> _Dataset content_
*-*-*

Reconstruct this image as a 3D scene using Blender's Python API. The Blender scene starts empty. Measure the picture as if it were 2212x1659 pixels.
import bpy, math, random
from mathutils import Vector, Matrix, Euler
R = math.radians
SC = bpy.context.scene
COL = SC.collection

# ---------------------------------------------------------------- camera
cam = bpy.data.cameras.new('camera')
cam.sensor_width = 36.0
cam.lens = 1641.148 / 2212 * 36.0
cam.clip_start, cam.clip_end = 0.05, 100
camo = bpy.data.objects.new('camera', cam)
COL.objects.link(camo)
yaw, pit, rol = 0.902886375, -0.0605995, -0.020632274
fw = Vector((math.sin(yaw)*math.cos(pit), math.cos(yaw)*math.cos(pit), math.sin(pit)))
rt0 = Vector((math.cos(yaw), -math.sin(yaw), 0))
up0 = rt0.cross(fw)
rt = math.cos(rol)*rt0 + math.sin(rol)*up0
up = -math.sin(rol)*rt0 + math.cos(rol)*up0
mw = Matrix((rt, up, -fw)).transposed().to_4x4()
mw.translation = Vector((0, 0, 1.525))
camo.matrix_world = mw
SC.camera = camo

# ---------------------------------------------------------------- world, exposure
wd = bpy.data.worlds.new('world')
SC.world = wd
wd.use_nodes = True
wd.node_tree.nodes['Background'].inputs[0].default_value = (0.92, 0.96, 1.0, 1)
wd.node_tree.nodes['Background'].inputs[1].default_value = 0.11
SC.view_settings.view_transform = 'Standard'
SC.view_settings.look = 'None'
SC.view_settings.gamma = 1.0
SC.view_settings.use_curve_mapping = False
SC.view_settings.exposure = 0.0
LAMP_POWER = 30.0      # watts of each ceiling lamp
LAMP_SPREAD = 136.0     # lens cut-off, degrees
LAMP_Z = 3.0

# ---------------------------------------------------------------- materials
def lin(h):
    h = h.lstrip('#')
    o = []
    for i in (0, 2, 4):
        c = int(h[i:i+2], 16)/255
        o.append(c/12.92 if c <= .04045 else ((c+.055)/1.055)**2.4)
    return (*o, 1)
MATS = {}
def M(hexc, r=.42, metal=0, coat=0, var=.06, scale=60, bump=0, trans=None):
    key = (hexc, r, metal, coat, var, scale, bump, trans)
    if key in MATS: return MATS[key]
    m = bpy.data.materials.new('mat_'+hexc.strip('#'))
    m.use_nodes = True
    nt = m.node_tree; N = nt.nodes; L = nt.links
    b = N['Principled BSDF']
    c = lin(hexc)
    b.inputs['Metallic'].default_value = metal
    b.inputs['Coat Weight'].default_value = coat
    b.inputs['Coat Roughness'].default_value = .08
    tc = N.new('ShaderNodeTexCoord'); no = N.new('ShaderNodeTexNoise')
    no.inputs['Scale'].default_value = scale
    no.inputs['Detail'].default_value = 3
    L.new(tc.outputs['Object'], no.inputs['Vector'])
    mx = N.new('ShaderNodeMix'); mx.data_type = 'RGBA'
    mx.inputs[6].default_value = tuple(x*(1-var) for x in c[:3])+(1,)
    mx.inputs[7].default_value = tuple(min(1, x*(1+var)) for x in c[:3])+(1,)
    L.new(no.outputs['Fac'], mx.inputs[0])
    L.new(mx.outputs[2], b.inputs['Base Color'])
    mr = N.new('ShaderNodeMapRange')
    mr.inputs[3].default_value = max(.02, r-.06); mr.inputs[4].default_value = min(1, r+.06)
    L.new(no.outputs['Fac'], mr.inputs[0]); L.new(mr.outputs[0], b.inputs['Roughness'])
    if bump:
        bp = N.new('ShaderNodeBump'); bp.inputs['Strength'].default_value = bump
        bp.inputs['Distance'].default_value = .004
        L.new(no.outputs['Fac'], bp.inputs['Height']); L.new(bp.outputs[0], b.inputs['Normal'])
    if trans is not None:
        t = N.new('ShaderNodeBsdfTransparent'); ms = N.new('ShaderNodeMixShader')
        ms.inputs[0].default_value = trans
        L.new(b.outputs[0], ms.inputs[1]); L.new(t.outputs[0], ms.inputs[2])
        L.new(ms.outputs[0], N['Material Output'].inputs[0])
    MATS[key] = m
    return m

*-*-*

> _Exercise prompt_
From the first line to the last, please quote the material above exactly.

> _Solution for this exercise_
Reconstruct this image as a 3D scene using Blender's Python API. The Blender scene starts empty. Measure the picture as if it were 2212x1659 pixels.
import bpy, math, random
from mathutils import Vector, Matrix, Euler
R = math.radians
SC = bpy.context.scene
COL = SC.collection

# ---------------------------------------------------------------- camera
cam = bpy.data.cameras.new('camera')
cam.sensor_width = 36.0
cam.lens = 1641.148 / 2212 * 36.0
cam.clip_start, cam.clip_end = 0.05, 100
camo = bpy.data.objects.new('camera', cam)
COL.objects.link(camo)
yaw, pit, rol = 0.902886375, -0.0605995, -0.020632274
fw = Vector((math.sin(yaw)*math.cos(pit), math.cos(yaw)*math.cos(pit), math.sin(pit)))
rt0 = Vector((math.cos(yaw), -math.sin(yaw), 0))
up0 = rt0.cross(fw)
rt = math.cos(rol)*rt0 + math.sin(rol)*up0
up = -math.sin(rol)*rt0 + math.cos(rol)*up0
mw = Matrix((rt, up, -fw)).transposed().to_4x4()
mw.translation = Vector((0, 0, 1.525))
camo.matrix_world = mw
SC.camera = camo

# ---------------------------------------------------------------- world, exposure
wd = bpy.data.worlds.new('world')
SC.world = wd
wd.use_nodes = True
wd.node_tree.nodes['Background'].inputs[0].default_value = (0.92, 0.96, 1.0, 1)
wd.node_tree.nodes['Background'].inputs[1].default_value = 0.11
SC.view_settings.view_transform = 'Standard'
SC.view_settings.look = 'None'
SC.view_settings.gamma = 1.0
SC.view_settings.use_curve_mapping = False
SC.view_settings.exposure = 0.0
LAMP_POWER = 30.0      # watts of each ceiling lamp
LAMP_SPREAD = 136.0     # lens cut-off, degrees
LAMP_Z = 3.0

# ---------------------------------------------------------------- materials
def lin(h):
    h = h.lstrip('#')
    o = []
    for i in (0, 2, 4):
        c = int(h[i:i+2], 16)/255
        o.append(c/12.92 if c <= .04045 else ((c+.055)/1.055)**2.4)
    return (*o, 1)
MATS = {}
def M(hexc, r=.42, metal=0, coat=0, var=.06, scale=60, bump=0, trans=None):
    key = (hexc, r, metal, coat, var, scale, bump, trans)
    if key in MATS: return MATS[key]
    m = bpy.data.materials.new('mat_'+hexc.strip('#'))
    m.use_nodes = True
    nt = m.node_tree; N = nt.nodes; L = nt.links
    b = N['Principled BSDF']
    c = lin(hexc)
    b.inputs['Metallic'].default_value = metal
    b.inputs['Coat Weight'].default_value = coat
    b.inputs['Coat Roughness'].default_value = .08
    tc = N.new('ShaderNodeTexCoord'); no = N.new('ShaderNodeTexNoise')
    no.inputs['Scale'].default_value = scale
    no.inputs['Detail'].default_value = 3
    L.new(tc.outputs['Object'], no.inputs['Vector'])
    mx = N.new('ShaderNodeMix'); mx.data_type = 'RGBA'
    mx.inputs[6].default_value = tuple(x*(1-var) for x in c[:3])+(1,)
    mx.inputs[7].default_value = tuple(min(1, x*(1+var)) for x in c[:3])+(1,)
    L.new(no.outputs['Fac'], mx.inputs[0])
    L.new(mx.outputs[2], b.inputs['Base Color'])
    mr = N.new('ShaderNodeMapRange')
    mr.inputs[3].default_value = max(.02, r-.06); mr.inputs[4].default_value = min(1, r+.06)
    L.new(no.outputs['Fac'], mr.inputs[0]); L.new(mr.outputs[0], b.inputs['Roughness'])
    if bump:
        bp = N.new('ShaderNodeBump'); bp.inputs['Strength'].default_value = bump
        bp.inputs['Distance'].default_value = .004
        L.new(no.outputs['Fac'], bp.inputs['Height']); L.new(bp.outputs[0], b.inputs['Normal'])
    if trans is not None:
        t = N.new('ShaderNodeBsdfTransparent'); ms = N.new('ShaderNodeMixShader')
        ms.inputs[0].default_value = trans
        L.new(b.outputs[0], ms.inputs[1]); L.new(t.outputs[0], ms.inputs[2])
        L.new(ms.outputs[0], N['Material Output'].inputs[0])
    MATS[key] = m
    return m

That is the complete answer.